Start of GIVEN DATA

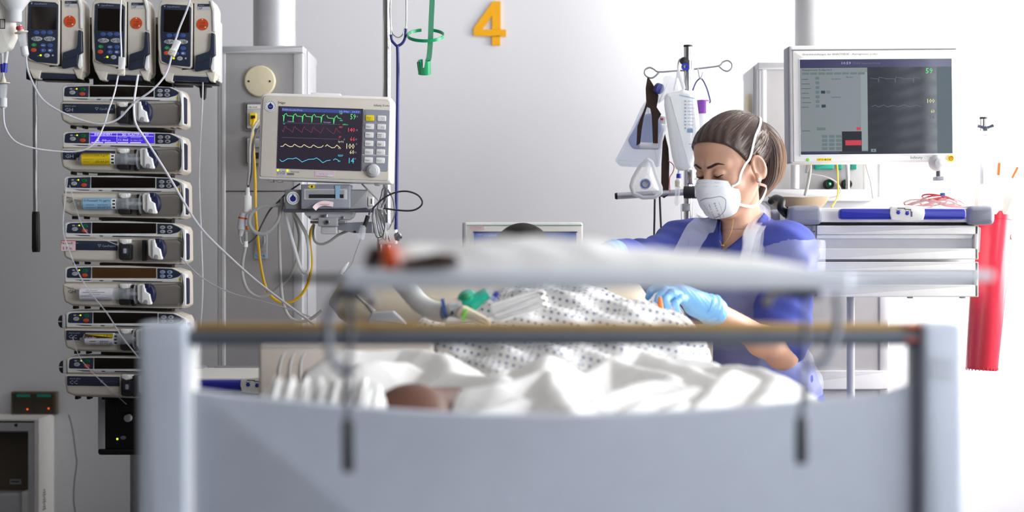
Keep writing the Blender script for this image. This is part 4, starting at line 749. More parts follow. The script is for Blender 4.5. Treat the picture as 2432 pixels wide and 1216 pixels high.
for y in (-74,): 
    for k in range(8): R_(l, -172+k*19, y, -156+k*19, y+5, f-.0003, f-.0001, 'scr_key')
for k, y in enumerate((-64, -53, -42, -31, -20, -9, 2)): R_(l, -141, y, -132, y+7, f-.0003, f-.0001, 'scr_key')
for x, y in ((-128, -31), (-127, 2)): R_(l, x, y, x+10, y+7, f-.0004, f-.0001, 'scr_key2')
R_(l, -115, -31, -106, -24, f-.0003, f-.0001, 'scr_key'); R_(l, -139, 56, -118, 63, f-.0003, f-.0001, 'scr_key'); R_(l, -44, 56, -34, 63, f-.0004, f-.0001, 'scr_red'); R_(l, -79, 66, -32, 113, f-.0004, f-.0001, 'scr_blk'); R_(l, -71, 87, -33, 99, f-.0006, f-.0004, 'scr_red')
for i in range(3):
    for j in range(4): R_(l, -127+i*17, 74+j*9.6, -114+i*17, 81+j*9.6, f-.0003, f-.0001, 'scr_key')
for s_, x, y, h, w_, c in (('10:59', -78, -93, 6, 22, 't_pale'), ('ITS-B04 Omeechan,Wendy', -52, -93, 5, 66, 't_grey'), ('59', 123, -70, 13, 16, 't_green'), ('100', 126, 0, 10, 17, 't_cream'), ('60', 134, 24, 9, 9, 't_cream'), ('14', 132, 38, 9, 10, 't_grey'), ('Hauptparameter Konfiguration', -172, -78, 5, 70, 'scr_key2'), ('Grundwerte', -103, -57, 3.4, 22, 'scr_key2'), ('ARR Alarm', -68, -61, 3.4, 17, 'scr_key2'), ('Lautstaerke', -103, -14, 3.4, 22, 'scr_key2')): l.text(s_, cx+x, cy+y, h, f-.0006, c, w_)
for k, y in enumerate((-58, -47, -36, -25, -14, -3, 8, 64)): l.line([U(-174, y), U(-158+(k % 3)*3, y)], 1, f-.0005, 'scr_key2')
wave_ = lambda pts: l.line([U(*p) for p in pts], .8, f-.0005, 't_grey')
wave_([(-10, -60), (8, -58), (10, -50), (11, -62), (30, -58), (48, -58), (50, -48), (51, -62), (70, -58), (92, -58), (93, -48), (94, -62), (110, -58)]); wave_([(-8, 8), (2, 4), (8, 9), (22, 4), (30, 9), (44, 5), (56, 9), (70, 4), (84, 9), (100, 5), (112, 9)])
R_(l, -10, 108, 2, 115, f-.0003, f-.0001, 'scr_win'); l.plate([U(-7, 113), U(-1, 113), U(-4, 109)], f-.0005, f-.0003, 'scr_key2')
t.part('screen_content', l, sr)
t.part('lettering', m().text('Grundeinstellungen der ANÄSTHESIE - Alarmgrenzen prüfen', cx-171, cy-115.5, 4.2, -.0046, 'inkgrey', 180).text('Infinity', cx+85, cy+132, 6, -.0046, 'inkgrey', 29).text('C700', cx+117, cy+132, 6, -.0046, 'paleink', 18))
t.part('power_light', m().disc(cx-160, cy+132, 4, -.0056, -.002, 'led_green', n=16, bev=1)); lb = t.part('name_label', R_(m(), -138, 129, -104, 135.5, -.0048, -.003, 'yellow')); t.part('lettering', m().text('ITS-B04', cx-136, cy+134.4, 4, -.0052, 'ink', 30), lb)
t.part('rotary_knob', MB().lathe([(19*t.s, -.002), (19*t.s, -.012), (16*t.s, -.022), (11*t.s, -.026), (10*t.s, -.034), (0, -.036)], t.p(cx+147, cy+143, 0), (0, 1, 0), 'palegrey', 32))
k = t.part('alarm_key', R_(m(), 174, 125, 188, 139, -.008, -.003, 'yellow', 1.5, 1)); t.part('bell_symbol', m().plate([U(178, 134), U(179, 129), U(181, 127.5), U(183, 129), U(184, 134)], -.0084, -.0078, 'orange').ring(cx+181, cy+132, 4.6, 5.3, -.0086, -.008, 'ink', 16), k)
t.part('stand', m().tube([t.p(cx+157, cy+158, .02), t.p(cx+157, cy+180, .02)], .006, 'cable_dark', 12, 1).rect(cx+148, cy+174, cx+166, cy+184, -.0, .04, 'panelgrey', 3, 2).tube([(0, .06, -.05), (-.06, .25, -.1), (-.06, .42, -.1)], .03, 'palegrey', 14, 2))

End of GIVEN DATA

*AIM*
Take the listing and print it again exactly, but without any pictures.

*RESPONSE TO THIS TASK*
Keep writing the Blender script for this image. This is part 4, starting at line 749. More parts follow. The script is for Blender 4.5. Treat the picture as 2432 pixels wide and 1216 pixels high.
for y in (-74,): 
    for k in range(8): R_(l, -172+k*19, y, -156+k*19, y+5, f-.0003, f-.0001, 'scr_key')
for k, y in enumerate((-64, -53, -42, -31, -20, -9, 2)): R_(l, -141, y, -132, y+7, f-.0003, f-.0001, 'scr_key')
for x, y in ((-128, -31), (-127, 2)): R_(l, x, y, x+10, y+7, f-.0004, f-.0001, 'scr_key2')
R_(l, -115, -31, -106, -24, f-.0003, f-.0001, 'scr_key'); R_(l, -139, 56, -118, 63, f-.0003, f-.0001, 'scr_key'); R_(l, -44, 56, -34, 63, f-.0004, f-.0001, 'scr_red'); R_(l, -79, 66, -32, 113, f-.0004, f-.0001, 'scr_blk'); R_(l, -71, 87, -33, 99, f-.0006, f-.0004, 'scr_red')
for i in range(3):
    for j in range(4): R_(l, -127+i*17, 74+j*9.6, -114+i*17, 81+j*9.6, f-.0003, f-.0001, 'scr_key')
for s_, x, y, h, w_, c in (('10:59', -78, -93, 6, 22, 't_pale'), ('ITS-B04 Omeechan,Wendy', -52, -93, 5, 66, 't_grey'), ('59', 123, -70, 13, 16, 't_green'), ('100', 126, 0, 10, 17, 't_cream'), ('60', 134, 24, 9, 9, 't_cream'), ('14', 132, 38, 9, 10, 't_grey'), ('Hauptparameter Konfiguration', -172, -78, 5, 70, 'scr_key2'), ('Grundwerte', -103, -57, 3.4, 22, 'scr_key2'), ('ARR Alarm', -68, -61, 3.4, 17, 'scr_key2'), ('Lautstaerke', -103, -14, 3.4, 22, 'scr_key2')): l.text(s_, cx+x, cy+y, h, f-.0006, c, w_)
for k, y in enumerate((-58, -47, -36, -25, -14, -3, 8, 64)): l.line([U(-174, y), U(-158+(k % 3)*3, y)], 1, f-.0005, 'scr_key2')
wave_ = lambda pts: l.line([U(*p) for p in pts], .8, f-.0005, 't_grey')
wave_([(-10, -60), (8, -58), (10, -50), (11, -62), (30, -58), (48, -58), (50, -48), (51, -62), (70, -58), (92, -58), (93, -48), (94, -62), (110, -58)]); wave_([(-8, 8), (2, 4), (8, 9), (22, 4), (30, 9), (44, 5), (56, 9), (70, 4), (84, 9), (100, 5), (112, 9)])
R_(l, -10, 108, 2, 115, f-.0003, f-.0001, 'scr_win'); l.plate([U(-7, 113), U(-1, 113), U(-4, 109)], f-.0005, f-.0003, 'scr_key2')
t.part('screen_content', l, sr)
t.part('lettering', m().text('Grundeinstellungen der ANÄSTHESIE - Alarmgrenzen prüfen', cx-171, cy-115.5, 4.2, -.0046, 'inkgrey', 180).text('Infinity', cx+85, cy+132, 6, -.0046, 'inkgrey', 29).text('C700', cx+117, cy+132, 6, -.0046, 'paleink', 18))
t.part('power_light', m().disc(cx-160, cy+132, 4, -.0056, -.002, 'led_green', n=16, bev=1)); lb = t.part('name_label', R_(m(), -138, 129, -104, 135.5, -.0048, -.003, 'yellow')); t.part('lettering', m().text('ITS-B04', cx-136, cy+134.4, 4, -.0052, 'ink', 30), lb)
t.part('rotary_knob', MB().lathe([(19*t.s, -.002), (19*t.s, -.012), (16*t.s, -.022), (11*t.s, -.026), (10*t.s, -.034), (0, -.036)], t.p(cx+147, cy+143, 0), (0, 1, 0), 'palegrey', 32))
k = t.part('alarm_key', R_(m(), 174, 125, 188, 139, -.008, -.003, 'yellow', 1.5, 1)); t.part('bell_symbol', m().plate([U(178, 134), U(179, 129), U(181, 127.5), U(183, 129), U(184, 134)], -.0084, -.0078, 'orange').ring(cx+181, cy+132, 4.6, 5.3, -.0086, -.008, 'ink', 16), k)
t.part('stand', m().tube([t.p(cx+157, cy+158, .02), t.p(cx+157, cy+180, .02)], .006, 'cable_dark', 12, 1).rect(cx+148, cy+174, cx+166, cy+184, -.0, .04, 'panelgrey', 3, 2).tube([(0, .06, -.05), (-.06, .25, -.1), (-.06, .42, -.1)], .03, 'palegrey', 14, 2))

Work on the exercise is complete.